Despite the growth of blockchain-based payments solutions, there remain significant barriers to adoption at scale. One issue is that blockchain networks are transparent to their members, meaning that there are limitations to anonymity in some scenarios. In response, several companies are experimenting with “tokenization,” which disguises sensitive data by substituting it with a token that serves as a reference. However, this approach is still in the early stages of development. Another challenge is that real-time settlement is currently impossible due to lack of fungibility between crypto assets and fiat currencies. There is inevitable friction in converting back and forth, particularly given recent volatility (the value of bitcoin fell by 75 percent from December 2017 to November 2018). So-called “stablecoins” the value of which are pegged to real-world assets, are one solution, but they still require correspondent banks to make the eventual conversion.

KYC

Blockchain may be a potential solution. For onboarding or account opening, blockchain-based technology enables customers to use a digital fingerprint, which, like an actual fingerprint, can be used as a unique identifier. It can be stored on a distributed ledger and referenced by any bank in the network. The owner of the digital fingerprint can use it to submit new account applications and prove her or his identity universally. The decentralized blockchain structure eliminates overlapping KYC and AML compliance checks (banks share authenticating information), lightens the information burden, and allows banks to disseminate data as it is updated.
We estimate blockchain-based solutions for customer onboarding can create up to $1 billion of savings in operating costs for retail banks globally and reduce regulatory fines by $2 billion to $3 billion (exhibit). In addition, we expect blockchain solutions to reduce annual losses from fraud by $7 billion to $9 billion. Through individual management of private keys (a kind of digital signature used to approve transactions), blockchain technology also enables customers to control and share their personal data without the help of an intermediary. Several operating systems and browsers provide key stores to protect private keys, and private vendors offer wallets and similar alternatives that are resistant to cyberattacks.

Credit Scoring

Financial institutions are often required to make risk-management decisions based on limited data, obtainable from a few brokerages and agencies. In some cases, the data do not even exist. The unbanked (estimated to be 40 percent of the world’s population), the underbanked, and microenterprises may not have made enough noncash financial transactions for assessing their creditworthiness. As a result, banks tend to be conservative when making credit decisions.

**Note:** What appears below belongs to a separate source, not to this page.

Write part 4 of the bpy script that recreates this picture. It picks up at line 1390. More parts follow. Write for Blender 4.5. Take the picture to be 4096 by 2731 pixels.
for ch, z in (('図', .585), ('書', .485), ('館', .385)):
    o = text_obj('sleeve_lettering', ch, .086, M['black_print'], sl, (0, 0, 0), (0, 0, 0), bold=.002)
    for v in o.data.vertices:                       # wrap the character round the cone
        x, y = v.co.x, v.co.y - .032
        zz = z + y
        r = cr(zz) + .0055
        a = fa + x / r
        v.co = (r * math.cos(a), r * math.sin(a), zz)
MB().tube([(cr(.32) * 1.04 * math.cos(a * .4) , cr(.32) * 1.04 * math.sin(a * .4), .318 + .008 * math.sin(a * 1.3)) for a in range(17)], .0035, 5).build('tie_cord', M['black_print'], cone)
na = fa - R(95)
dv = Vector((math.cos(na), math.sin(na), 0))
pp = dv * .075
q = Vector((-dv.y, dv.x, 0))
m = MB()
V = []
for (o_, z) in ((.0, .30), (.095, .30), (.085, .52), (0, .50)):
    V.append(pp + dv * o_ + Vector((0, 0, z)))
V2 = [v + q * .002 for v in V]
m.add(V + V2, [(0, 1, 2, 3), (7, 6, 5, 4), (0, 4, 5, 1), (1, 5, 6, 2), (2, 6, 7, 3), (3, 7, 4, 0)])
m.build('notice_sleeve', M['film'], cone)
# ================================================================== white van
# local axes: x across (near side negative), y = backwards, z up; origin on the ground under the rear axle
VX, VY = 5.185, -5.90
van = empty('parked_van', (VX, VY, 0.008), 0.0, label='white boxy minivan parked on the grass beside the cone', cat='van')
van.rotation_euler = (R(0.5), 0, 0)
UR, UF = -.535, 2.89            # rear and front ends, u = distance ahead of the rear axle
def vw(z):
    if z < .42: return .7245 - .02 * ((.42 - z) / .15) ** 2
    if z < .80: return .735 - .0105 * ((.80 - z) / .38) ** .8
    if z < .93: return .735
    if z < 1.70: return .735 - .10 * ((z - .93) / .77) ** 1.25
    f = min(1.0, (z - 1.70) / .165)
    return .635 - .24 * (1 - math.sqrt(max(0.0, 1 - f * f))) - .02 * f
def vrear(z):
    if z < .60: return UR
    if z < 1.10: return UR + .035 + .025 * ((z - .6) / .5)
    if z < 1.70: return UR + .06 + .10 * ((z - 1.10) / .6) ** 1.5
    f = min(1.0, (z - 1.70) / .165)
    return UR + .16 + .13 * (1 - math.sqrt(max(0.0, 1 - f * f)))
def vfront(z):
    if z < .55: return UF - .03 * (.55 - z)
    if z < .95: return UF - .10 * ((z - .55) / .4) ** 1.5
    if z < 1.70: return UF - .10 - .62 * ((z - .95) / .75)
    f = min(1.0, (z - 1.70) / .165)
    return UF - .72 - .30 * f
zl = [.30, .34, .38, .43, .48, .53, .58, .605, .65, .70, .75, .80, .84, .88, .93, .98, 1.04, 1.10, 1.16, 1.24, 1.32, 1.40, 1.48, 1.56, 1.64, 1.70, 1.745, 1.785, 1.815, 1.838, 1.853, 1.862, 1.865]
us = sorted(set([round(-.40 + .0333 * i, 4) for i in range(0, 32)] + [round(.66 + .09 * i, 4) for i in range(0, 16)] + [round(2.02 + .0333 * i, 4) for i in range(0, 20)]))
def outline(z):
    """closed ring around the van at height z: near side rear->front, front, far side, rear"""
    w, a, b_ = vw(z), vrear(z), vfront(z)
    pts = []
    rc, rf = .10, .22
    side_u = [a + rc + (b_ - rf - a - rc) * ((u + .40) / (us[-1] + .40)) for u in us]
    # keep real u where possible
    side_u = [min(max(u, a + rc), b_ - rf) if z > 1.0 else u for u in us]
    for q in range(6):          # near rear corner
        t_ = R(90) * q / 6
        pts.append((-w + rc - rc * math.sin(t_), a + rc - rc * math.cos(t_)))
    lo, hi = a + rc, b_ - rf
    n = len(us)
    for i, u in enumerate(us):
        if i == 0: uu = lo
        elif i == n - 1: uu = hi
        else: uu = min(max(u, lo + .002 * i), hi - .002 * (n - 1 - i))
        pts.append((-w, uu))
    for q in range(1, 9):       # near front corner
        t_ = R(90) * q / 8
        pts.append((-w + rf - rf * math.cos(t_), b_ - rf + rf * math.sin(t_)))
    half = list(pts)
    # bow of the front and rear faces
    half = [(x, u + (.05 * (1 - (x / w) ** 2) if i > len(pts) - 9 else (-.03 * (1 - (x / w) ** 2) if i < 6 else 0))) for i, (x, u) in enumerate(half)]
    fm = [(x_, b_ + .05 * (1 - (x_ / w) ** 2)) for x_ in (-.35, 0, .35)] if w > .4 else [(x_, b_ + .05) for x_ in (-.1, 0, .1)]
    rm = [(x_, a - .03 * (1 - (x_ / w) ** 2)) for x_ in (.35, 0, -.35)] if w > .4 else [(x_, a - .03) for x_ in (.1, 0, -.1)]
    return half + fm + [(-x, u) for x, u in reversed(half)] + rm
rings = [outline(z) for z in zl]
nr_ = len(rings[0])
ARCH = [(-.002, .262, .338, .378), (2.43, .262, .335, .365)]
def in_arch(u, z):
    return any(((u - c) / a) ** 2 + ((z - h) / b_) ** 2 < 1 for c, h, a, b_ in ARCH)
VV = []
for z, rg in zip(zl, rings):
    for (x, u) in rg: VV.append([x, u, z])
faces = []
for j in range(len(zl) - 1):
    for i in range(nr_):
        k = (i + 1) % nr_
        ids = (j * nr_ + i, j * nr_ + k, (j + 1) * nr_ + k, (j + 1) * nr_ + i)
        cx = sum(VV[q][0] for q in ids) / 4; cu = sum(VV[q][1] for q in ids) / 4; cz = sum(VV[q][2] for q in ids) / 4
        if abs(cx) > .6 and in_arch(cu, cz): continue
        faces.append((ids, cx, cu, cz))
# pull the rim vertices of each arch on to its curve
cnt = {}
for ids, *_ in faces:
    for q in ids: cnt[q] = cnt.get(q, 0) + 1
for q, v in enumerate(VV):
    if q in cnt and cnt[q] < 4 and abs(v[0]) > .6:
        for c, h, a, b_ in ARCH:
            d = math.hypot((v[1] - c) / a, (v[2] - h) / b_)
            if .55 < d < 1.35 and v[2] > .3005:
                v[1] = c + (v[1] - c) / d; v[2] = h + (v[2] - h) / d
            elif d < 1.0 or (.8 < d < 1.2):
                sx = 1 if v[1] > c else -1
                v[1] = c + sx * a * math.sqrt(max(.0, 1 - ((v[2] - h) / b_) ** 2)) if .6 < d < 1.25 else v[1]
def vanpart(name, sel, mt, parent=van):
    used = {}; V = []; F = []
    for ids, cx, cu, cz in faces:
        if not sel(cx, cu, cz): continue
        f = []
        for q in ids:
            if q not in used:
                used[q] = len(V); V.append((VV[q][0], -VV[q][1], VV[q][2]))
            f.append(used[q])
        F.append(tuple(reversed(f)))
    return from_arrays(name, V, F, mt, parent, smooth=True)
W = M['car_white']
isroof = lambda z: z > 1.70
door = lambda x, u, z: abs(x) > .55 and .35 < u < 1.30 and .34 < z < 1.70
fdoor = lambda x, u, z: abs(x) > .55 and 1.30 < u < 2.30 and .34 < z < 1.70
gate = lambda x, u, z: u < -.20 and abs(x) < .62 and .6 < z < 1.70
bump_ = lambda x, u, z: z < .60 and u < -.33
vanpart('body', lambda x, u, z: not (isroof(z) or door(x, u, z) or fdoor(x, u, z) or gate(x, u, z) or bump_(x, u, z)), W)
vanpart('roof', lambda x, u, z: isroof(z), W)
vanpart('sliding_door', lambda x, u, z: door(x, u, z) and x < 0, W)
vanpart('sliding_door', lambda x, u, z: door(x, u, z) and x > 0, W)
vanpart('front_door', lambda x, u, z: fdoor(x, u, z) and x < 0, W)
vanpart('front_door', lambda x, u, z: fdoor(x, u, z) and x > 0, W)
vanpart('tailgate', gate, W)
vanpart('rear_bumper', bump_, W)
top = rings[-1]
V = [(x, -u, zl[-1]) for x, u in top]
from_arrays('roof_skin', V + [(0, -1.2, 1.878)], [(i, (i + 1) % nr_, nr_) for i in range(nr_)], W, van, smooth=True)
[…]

Blockchain technology offers the potential for pooling large volumes of data that can be anonymized and protected by the ledger’s encryption protocols. Data carried on a distributed ledger could be accessed without explicit permission at the time (customer consent can be granted via preprogrammed smart contracts). Banks could theoretically view data that have been uploaded by any bank in the network. The result should be faster decisions, more efficient processes, and the potential for a more informed credit-allocation process.

However, there are technical and cultural challenges. For example, there is need for significant processing power to run scoring models using data that are distributed across thousands or millions of sources. In addition, customers may choose to restrict access to protect their own privacy and security. Financial institutions are likely to need to work hard to bring them on board.

Fintech companies have started to operate in this area, but most are relatively small initiatives; Spring Labs, for instance, launched a decentralized network for credit assessment, raising about $15 million in an initial coin offering in March 2018.

My Views

My views on this echo McKinsey’s views. Remittance fees have long been a problem in emerging markets, and will eventually fall, but not before the banks go down kicking and screaming. KYC is much better in the Asian emerging markets, but is a big barrier to doing business in Africa. If fintechs want to bring bank capital into their platforms or products the banks are going to require KYC. Blockchain would be a welcome addition there. Finally, emerging markets probably have made the most headway in alternative credit scoring methods and models. These models use huge amounts of data from telecommunication data or social media data to build algorithms that are bringing unbanked people into the financial sector like never before. I’m excited about what blockchain can bring to the space, but right now it’s more about improving the models. I’m not entirely convinced blockchain adds a lot of value in the scoring space yet.

All together though, it’s a step forward that McKinsey are thinking about blockchain applications in banking. There’s lots going on in the space, and more attention is always welcome.